[WHAT YOU ARE ASKED TO DO]
Please report every line from the material that contains the word "scene".

[DATA BLOCK]
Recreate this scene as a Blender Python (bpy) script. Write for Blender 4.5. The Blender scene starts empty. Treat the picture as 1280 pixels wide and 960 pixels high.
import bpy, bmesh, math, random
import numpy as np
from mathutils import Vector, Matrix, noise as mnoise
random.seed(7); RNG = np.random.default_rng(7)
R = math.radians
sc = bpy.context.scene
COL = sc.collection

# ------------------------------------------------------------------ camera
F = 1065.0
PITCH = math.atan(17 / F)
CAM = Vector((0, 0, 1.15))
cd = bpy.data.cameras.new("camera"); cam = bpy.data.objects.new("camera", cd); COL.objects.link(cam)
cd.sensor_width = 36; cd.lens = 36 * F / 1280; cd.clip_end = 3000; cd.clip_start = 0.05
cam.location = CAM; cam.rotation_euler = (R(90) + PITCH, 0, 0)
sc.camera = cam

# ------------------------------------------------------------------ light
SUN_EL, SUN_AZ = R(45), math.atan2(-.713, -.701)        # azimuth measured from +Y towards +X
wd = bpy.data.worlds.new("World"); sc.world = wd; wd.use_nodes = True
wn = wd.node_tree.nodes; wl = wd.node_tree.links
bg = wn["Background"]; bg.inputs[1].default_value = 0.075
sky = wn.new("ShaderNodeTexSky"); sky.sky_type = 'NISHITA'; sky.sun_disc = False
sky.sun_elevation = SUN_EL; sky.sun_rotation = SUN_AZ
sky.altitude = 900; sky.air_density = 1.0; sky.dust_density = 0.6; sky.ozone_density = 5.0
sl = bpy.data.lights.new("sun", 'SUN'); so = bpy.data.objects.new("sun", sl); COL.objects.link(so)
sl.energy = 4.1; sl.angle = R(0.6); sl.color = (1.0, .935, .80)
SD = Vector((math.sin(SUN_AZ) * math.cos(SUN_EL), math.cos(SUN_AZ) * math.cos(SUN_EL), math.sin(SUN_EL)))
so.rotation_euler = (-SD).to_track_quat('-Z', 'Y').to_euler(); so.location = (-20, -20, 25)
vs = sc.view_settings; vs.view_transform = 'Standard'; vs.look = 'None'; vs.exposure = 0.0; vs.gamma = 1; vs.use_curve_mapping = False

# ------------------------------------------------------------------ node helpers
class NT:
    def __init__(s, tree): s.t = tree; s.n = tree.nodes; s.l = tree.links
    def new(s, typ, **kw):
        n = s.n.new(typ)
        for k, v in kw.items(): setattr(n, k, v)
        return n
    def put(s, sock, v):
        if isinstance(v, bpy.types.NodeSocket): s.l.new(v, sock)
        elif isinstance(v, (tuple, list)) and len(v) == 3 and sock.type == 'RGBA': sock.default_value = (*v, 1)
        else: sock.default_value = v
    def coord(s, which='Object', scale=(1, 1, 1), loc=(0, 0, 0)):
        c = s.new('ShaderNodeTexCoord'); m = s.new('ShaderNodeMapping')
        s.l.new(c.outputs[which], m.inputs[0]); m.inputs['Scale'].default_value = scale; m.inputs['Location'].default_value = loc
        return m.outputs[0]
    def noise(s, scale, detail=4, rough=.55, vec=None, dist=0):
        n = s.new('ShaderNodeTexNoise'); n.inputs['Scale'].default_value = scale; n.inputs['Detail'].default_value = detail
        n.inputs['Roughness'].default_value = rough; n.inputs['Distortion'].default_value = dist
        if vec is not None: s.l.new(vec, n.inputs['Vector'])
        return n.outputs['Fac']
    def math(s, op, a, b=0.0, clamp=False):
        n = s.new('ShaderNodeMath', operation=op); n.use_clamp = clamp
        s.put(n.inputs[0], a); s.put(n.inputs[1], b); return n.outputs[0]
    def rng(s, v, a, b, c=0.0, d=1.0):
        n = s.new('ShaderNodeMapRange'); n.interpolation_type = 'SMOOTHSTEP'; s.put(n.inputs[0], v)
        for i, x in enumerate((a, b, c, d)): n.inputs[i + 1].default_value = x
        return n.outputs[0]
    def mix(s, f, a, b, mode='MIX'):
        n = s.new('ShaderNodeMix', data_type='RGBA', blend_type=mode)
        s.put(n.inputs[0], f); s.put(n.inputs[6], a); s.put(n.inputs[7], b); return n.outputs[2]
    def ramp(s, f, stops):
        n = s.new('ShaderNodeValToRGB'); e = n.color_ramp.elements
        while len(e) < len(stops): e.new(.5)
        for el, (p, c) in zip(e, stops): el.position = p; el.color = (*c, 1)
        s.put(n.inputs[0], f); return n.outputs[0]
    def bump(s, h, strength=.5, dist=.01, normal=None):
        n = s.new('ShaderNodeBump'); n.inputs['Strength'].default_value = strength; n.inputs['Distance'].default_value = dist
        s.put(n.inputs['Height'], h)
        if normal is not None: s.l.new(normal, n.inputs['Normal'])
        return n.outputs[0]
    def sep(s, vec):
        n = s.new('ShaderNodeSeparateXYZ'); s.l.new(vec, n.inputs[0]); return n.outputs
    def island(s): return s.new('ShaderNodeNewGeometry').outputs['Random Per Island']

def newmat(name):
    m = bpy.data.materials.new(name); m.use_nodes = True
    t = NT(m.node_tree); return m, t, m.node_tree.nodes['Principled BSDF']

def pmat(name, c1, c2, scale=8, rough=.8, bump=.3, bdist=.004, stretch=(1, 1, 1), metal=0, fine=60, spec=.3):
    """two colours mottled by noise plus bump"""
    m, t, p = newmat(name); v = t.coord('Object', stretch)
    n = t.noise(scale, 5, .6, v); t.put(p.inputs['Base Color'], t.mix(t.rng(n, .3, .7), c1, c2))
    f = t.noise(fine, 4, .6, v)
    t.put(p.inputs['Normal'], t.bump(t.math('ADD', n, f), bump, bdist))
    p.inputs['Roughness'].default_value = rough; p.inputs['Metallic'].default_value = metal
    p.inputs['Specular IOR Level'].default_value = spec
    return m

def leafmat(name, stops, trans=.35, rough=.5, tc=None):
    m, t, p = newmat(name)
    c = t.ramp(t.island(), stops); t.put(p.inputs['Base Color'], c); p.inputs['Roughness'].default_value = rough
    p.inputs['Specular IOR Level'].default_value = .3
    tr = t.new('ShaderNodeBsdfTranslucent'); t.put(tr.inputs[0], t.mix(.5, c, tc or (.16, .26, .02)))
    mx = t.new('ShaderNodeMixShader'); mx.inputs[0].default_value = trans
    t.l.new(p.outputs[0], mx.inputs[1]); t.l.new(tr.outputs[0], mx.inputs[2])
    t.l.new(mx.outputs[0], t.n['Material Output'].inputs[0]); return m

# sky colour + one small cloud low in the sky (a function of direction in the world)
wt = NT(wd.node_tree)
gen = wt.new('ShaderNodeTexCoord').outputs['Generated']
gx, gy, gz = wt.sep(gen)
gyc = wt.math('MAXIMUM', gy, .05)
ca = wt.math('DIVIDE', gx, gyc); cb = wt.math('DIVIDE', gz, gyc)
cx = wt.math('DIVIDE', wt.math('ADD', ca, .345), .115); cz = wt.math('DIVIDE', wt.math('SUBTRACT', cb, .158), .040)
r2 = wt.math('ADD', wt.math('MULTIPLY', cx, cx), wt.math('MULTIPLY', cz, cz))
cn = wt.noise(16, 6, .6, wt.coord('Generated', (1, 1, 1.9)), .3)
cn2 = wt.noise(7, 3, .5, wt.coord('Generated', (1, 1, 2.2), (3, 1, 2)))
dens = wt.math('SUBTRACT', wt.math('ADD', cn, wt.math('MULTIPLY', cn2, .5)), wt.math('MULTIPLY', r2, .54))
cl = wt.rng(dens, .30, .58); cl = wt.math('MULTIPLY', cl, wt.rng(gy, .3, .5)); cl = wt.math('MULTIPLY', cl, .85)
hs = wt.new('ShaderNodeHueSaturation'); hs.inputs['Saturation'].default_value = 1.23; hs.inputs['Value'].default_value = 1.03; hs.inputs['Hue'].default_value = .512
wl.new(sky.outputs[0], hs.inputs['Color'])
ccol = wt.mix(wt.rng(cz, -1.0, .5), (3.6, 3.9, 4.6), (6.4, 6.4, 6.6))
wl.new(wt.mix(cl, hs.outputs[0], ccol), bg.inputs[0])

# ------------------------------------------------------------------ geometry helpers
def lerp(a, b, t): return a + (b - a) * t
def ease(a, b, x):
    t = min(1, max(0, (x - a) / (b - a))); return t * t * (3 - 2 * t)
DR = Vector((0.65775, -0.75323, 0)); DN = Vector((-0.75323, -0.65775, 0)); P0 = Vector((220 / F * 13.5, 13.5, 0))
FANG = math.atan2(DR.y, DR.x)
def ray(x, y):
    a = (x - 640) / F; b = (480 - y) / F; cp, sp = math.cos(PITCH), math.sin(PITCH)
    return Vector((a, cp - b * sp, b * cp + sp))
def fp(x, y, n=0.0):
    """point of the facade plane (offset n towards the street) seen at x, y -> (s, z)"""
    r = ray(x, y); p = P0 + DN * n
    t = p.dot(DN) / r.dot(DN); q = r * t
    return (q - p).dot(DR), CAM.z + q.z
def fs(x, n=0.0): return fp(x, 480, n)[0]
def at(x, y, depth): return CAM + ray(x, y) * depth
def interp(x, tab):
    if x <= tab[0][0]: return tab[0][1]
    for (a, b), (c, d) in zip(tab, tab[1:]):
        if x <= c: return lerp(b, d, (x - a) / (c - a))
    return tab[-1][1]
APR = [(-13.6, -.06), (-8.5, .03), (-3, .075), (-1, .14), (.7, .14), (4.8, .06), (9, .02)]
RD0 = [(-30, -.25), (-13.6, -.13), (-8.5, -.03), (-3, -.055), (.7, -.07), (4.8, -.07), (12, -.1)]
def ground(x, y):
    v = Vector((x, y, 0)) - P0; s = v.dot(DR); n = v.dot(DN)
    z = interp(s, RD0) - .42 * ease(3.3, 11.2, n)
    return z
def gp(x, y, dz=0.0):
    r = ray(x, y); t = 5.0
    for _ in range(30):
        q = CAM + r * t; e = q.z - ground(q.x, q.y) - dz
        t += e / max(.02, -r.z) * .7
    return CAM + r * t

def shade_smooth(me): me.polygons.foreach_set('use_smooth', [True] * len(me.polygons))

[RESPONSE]
Recreate this scene as a Blender Python (bpy) script. Write for Blender 4.5. The Blender scene starts empty. Treat the picture as 1280 pixels wide and 960 pixels high.
sc = bpy.context.scene